A peine l’avais-je quitté, que je recevais de lui ce billet : « A vous mes plus ardents remerciements pour votre visite, et mes grands compliments pour avoir pu supporter, même si peu de temps, la monotonie de ce desertissimo deserto. Merci, merci encore, et veuillez permettre que Mathusalem vous embrasse. » Il avait alors passé quatre-vingts ans. Nous nous revîmes encore, à Paris, quand il y vint donner son Falstaff étincelant. Mais ce devait être notre dernière rencontre. Il mourut en 1901. Sa mort fut brave ainsi que sa vie et que son art. Il repose à Milan sous une table de bronze encadrée et comme étreinte par une guirlande de chêne. Je m’y suis plus d’une fois agenouillé. Sur un registre placé là, comme chez les grands de la terre, les passants laissent leurs noms et leurs « pensées. » « Veglio onesto... Quel grande che viene... O anima lombarda, Come ti stavi altera ! » On n’aurait qu’à choisir, pour la tracer sur ces feuillets, une de ces paroles de Dante. A propos de certaine page de Verdi, Boito m’écrivait encore : « Arte latina ! Arte divina ! » Il aimait aussi de répéter le précepte de Nietzsche : « Il faut méditerraniser la musique. » Boito ! Verdi ! O mes chers, mes grands amis latins, soyez bénis tous deux ! A votre hôte de Sant’Agata, de Milan et de Gênes, vous avez fait mieux comprendre et chérir davantage les chefs-d’œuvre et le génie même de la musique méditerranée.

« Nuevos mediterraneos. » Un autre musicien latin, un Espagnol, un Catalan, me remerciait un jour d’avoir trouvé dans sa musique des « nouveautés méditerranéennes. » Felipe Pedrell est son nom, et ses deux principaux ouvrages, ignorés du public français, s’appellent Los Pirineos et la Celestina. J’en ai parlé naguère avec admiration aux lecteurs de la Revue. Aux directeurs de nos théâtres lyriques, je les ai signalés et recommandés, en vain. Je crains fort de ne jamais les entendre. Jamais non plus je n’en ai vu ni je n’en verrai l’auteur. Mais autant que l’artiste, l’homme, depuis vingt ans, par ses lettres, m’est familier. Pour celui-là comme pour un Verdi, l’on ne saurait avoir de trop nobles paroles, si grande est la noblesse de son âme. A l’étranger, à l’inconnu qui l’avait compris, il a témoigné constamment, avec une excessive gratitude, une sympathie qui m’honore.
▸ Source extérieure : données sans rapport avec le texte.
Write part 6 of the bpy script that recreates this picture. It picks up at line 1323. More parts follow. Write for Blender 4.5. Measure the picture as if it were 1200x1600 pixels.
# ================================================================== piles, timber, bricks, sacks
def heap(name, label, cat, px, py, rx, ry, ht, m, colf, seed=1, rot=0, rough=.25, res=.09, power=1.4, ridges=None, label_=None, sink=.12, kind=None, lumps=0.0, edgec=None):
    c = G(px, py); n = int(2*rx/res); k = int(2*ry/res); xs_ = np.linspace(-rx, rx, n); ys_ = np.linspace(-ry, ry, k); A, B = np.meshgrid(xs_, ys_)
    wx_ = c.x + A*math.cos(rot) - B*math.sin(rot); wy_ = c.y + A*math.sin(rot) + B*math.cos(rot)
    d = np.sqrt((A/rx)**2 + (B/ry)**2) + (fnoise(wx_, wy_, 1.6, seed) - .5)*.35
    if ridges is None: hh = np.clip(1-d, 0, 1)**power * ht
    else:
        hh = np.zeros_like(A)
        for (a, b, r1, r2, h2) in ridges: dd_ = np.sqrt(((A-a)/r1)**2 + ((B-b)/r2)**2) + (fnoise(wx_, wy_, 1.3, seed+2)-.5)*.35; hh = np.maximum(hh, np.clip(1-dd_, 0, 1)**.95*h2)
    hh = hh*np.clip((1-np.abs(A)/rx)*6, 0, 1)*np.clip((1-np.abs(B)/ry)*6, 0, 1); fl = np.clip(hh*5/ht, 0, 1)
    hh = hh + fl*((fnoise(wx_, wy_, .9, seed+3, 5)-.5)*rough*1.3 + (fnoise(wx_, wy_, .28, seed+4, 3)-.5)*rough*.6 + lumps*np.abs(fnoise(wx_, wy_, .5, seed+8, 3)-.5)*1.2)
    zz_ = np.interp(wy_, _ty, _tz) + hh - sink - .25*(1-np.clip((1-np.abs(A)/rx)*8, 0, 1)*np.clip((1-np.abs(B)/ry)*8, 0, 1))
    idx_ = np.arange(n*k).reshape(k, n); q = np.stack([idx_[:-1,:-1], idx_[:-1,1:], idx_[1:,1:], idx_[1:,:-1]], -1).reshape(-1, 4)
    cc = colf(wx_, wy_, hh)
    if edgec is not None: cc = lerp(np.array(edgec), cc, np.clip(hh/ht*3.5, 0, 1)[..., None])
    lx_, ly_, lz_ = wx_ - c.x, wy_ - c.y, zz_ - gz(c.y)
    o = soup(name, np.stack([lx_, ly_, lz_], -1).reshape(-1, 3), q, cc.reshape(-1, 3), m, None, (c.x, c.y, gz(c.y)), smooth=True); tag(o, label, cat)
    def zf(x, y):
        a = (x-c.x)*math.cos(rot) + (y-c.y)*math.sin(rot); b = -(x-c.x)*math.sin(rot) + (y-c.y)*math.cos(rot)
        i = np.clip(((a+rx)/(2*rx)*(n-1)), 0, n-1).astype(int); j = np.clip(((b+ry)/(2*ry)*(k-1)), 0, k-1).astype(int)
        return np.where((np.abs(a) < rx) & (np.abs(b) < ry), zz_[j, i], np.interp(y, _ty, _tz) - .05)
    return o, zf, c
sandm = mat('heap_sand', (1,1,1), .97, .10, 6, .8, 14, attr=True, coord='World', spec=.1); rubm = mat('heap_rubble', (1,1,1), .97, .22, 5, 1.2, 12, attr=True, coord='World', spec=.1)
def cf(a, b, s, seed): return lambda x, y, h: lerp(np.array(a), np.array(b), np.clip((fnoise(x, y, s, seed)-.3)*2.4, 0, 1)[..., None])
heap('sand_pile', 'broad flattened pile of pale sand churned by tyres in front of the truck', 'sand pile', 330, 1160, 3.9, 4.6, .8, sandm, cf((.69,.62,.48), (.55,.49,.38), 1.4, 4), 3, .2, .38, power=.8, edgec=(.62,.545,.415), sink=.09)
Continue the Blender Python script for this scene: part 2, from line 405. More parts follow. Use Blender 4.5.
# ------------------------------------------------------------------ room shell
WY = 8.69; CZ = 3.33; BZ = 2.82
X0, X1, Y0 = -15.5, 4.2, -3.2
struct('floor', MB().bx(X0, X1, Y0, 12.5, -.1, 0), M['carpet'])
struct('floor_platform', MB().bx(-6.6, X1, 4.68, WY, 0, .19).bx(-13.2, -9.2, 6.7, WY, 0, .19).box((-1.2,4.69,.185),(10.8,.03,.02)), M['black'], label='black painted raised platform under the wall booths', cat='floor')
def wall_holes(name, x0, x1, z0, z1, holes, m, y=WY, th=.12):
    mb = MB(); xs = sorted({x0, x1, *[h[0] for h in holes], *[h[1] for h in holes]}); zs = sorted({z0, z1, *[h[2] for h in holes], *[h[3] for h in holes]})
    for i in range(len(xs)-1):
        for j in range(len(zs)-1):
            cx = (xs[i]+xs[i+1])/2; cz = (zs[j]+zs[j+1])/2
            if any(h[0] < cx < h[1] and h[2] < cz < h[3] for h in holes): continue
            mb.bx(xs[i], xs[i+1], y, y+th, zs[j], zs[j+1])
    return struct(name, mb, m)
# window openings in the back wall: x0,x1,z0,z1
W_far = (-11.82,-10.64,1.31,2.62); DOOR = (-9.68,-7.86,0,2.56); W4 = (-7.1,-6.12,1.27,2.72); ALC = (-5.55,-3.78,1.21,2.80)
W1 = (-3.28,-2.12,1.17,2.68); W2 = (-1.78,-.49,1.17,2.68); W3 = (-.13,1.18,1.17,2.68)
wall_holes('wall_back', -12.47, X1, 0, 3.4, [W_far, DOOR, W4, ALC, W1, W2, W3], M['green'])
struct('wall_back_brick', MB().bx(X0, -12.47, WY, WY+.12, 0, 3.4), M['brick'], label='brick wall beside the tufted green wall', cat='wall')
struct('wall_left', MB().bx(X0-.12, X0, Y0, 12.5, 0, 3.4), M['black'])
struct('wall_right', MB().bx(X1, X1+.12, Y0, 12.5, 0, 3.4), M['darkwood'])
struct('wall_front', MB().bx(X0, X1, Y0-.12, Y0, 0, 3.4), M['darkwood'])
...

Il m’a fait partager ses plus intimes pensées, ses espérances comme ses déceptions, ses joies et, — trop souvent, — ses douleurs. Un jour, m’envoyant sa partition des Pirineos, il me priait d’accueillir ces « quelques notes fugitives, mais pleines de Dieu, d’amour pour la patrie, et de cette religion de l’art en laquelle s’unissent tous ceux qui sont dignes de le comprendre... Béni soit Dieu qui nous a donné des cœurs pour sentir, pour aimer, pour espérer ! »

Peu à peu la vie personnelle et familiale de mon correspondant cessait de m’être étrangère. Au chevet d’une enfant malade et qui paraissait près de guérir il m’écrivait : « Dieu est venu me visiter, ô mon grand ami. Priez de toute votre âme afin qu’il ne retire pas de nous sa main sacrée. » Mais peu après, une carte largement bordée de noir m’apportait ces mots, tracés au crayon et d’une main tremblante : « Felipe Pedrell vous demande deux prières : une pour sa fille, morte ! et l’autre hélas ! pour votre malheureux ami qui reste seul en ce monde. » Quelques mois plus tard : « Je reviens à la vie. qui m’échappait par la blessure de ma douleur, parce que j’ai pu revenir au travail qui régénère. »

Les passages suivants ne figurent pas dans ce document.